Believe it or not, a legendary Russian conductor has become president. Maestro Valery Gergiev did not even have to forsake music for politics to become the new Honorary President of the Edinburgh International Festival.
His celebrated predecessors in the “musical office” were violinist Yehudi Menuhin, and conductor Charles Mackerras, who died last year.
Making the announcement, the director of the festival, Jonathan Mills, sang Gergiev’s praises, saying “not only is he a superb talent, he is a truly international figure and a great humanitarian.”
Valery Gergiev brought the Festival “many outstanding performances with the Mariinsky Opera, London Symphony Orchestra and Rotterdam Philharmonic Orchestra and is hugely popular with Festival audiences,” he said.
“I can easily celebrate my 20 years with the Edinburgh International Festival, it is a wonderful place to visit. We artists come here with a tremendous sense of responsibility and excitement. I very much hope that the Festival continues to thrive and flourish and I am very privileged to be part of its future,” the Mariinsky company director replied.

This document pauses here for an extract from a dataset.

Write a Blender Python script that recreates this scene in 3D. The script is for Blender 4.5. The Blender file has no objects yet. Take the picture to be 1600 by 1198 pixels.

Gergiev’s collaboration with the Edinburgh festival began back in 1991, when the Russian conductor performed Modest Mussorgsky’s Khovanshchina at the Edinburgh Playhouse with the then Kirov Opera, later renamed the Mariinsky.
Four years later, Gergiev was back with Rimsky Korsakov’s Sadko and Glinka’s Ruslan and Lyudmila. Then again, in 1997, when he brought Prokofiev to the Edinburgh festival. In 2008, the Mariinsky Opera performed Shchedrin’s The Enchanted Wanderer, Prokofiev’s Semyon Kotko and Rachmaninov’s Aleko.
He has also appeared at the Festival in charge of the Rotterdam Philharmonic Orchestra and the London Symphony Orchestra.
This year, the Mariinsky Opera brought Strauss’s finest work, Die Frau ohne Schatten, to the international showcase event.